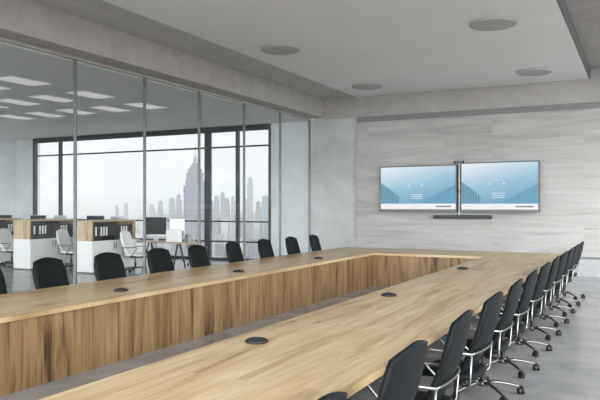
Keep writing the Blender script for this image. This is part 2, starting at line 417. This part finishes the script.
def place(px, x, y, rz, label, group):
    o = proto if not used[0] else copy_tree(proto)
    used[0] = True
    o.location = (x, y, 0); o.rotation_euler = (0, 0, rz)
    tag(o, label, 'chair', group)
ry = [2.18, 3.28, 4.40, 5.48, 6.54, 7.58, 8.70, 9.80, 10.90, 11.98, 12.98, 14.10]
rn = ['nearest to camera, cut off by the frame', 'second from camera, beside the table edge', 'third from camera', 'fourth from camera', 'fifth from camera', 'sixth from camera',
      'seventh from camera', 'fifth from the far wall', 'fourth from the far wall', 'third from the far wall', 'second from the far wall', 'last one, closest to the far wall']
for i, (y, n_) in enumerate(zip(ry, rn)):
    place(0, -1.36, y, math.radians(random.uniform(-3, 3)), 'black leather chair in right-hand row, '+n_, 'black chairs along the right side of the table')
ly = [5.40, 6.42, 7.50, 8.67, 9.74, 10.92, 12.10, 13.30, 14.48]
ln = ['nearest, only its edge in frame at far left', 'in front of the left white shelf unit', 'in front of the shelf unit between the posts', 'in front of the desk with the computer', 'in front of the trestle legs',
      'fourth from the far wall', 'third from the far wall', 'second from the far wall', 'last one, closest to the far wall']
for i, (y, n_) in enumerate(zip(ly, ln)):
    place(0, -6.68, y, PI+math.radians(random.uniform(-4, 4)), 'black leather chair in left-hand row, '+n_, 'black chairs along the left side of the table')

# ------------------------------------------------------------------ screens
S = [emit('display_sky_blue', (.55,.74,.87)), emit('display_white_bar', (.93,.95,.96)), emit('display_dark_wordmark', (.08,.09,.10)),
     emit('display_tower_left', (.09,.25,.38)), emit('display_tower_right', (.14,.37,.56)), emit('display_pale_text', (.74,.87,.94)), emit('display_grey_text', (.55,.6,.64)), emit('display_tower_pale', (.17,.38,.53)), emit('display_faint_icon', (.55,.74,.85))]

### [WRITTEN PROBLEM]
Leave out all pictures, then copy the remaining material exactly.

### [RESULT FOR THIS EXERCISE]
Keep writing the Blender script for this image. This is part 2, starting at line 417. This part finishes the script.
def place(px, x, y, rz, label, group):
    o = proto if not used[0] else copy_tree(proto)
    used[0] = True
    o.location = (x, y, 0); o.rotation_euler = (0, 0, rz)
    tag(o, label, 'chair', group)
ry = [2.18, 3.28, 4.40, 5.48, 6.54, 7.58, 8.70, 9.80, 10.90, 11.98, 12.98, 14.10]
rn = ['nearest to camera, cut off by the frame', 'second from camera, beside the table edge', 'third from camera', 'fourth from camera', 'fifth from camera', 'sixth from camera',
      'seventh from camera', 'fifth from the far wall', 'fourth from the far wall', 'third from the far wall', 'second from the far wall', 'last one, closest to the far wall']
for i, (y, n_) in enumerate(zip(ry, rn)):
    place(0, -1.36, y, math.radians(random.uniform(-3, 3)), 'black leather chair in right-hand row, '+n_, 'black chairs along the right side of the table')
ly = [5.40, 6.42, 7.50, 8.67, 9.74, 10.92, 12.10, 13.30, 14.48]
ln = ['nearest, only its edge in frame at far left', 'in front of the left white shelf unit', 'in front of the shelf unit between the posts', 'in front of the desk with the computer', 'in front of the trestle legs',
      'fourth from the far wall', 'third from the far wall', 'second from the far wall', 'last one, closest to the far wall']
for i, (y, n_) in enumerate(zip(ly, ln)):
    place(0, -6.68, y, PI+math.radians(random.uniform(-4, 4)), 'black leather chair in left-hand row, '+n_, 'black chairs along the left side of the table')

# ------------------------------------------------------------------ screens
S = [emit('display_sky_blue', (.55,.74,.87)), emit('display_white_bar', (.93,.95,.96)), emit('display_dark_wordmark', (.08,.09,.10)),
     emit('display_tower_left', (.09,.25,.38)), emit('display_tower_right', (.14,.37,.56)), emit('display_pale_text', (.74,.87,.94)), emit('display_grey_text', (.55,.6,.64)), emit('display_tower_pale', (.17,.38,.53)), emit('display_faint_icon', (.55,.74,.85))]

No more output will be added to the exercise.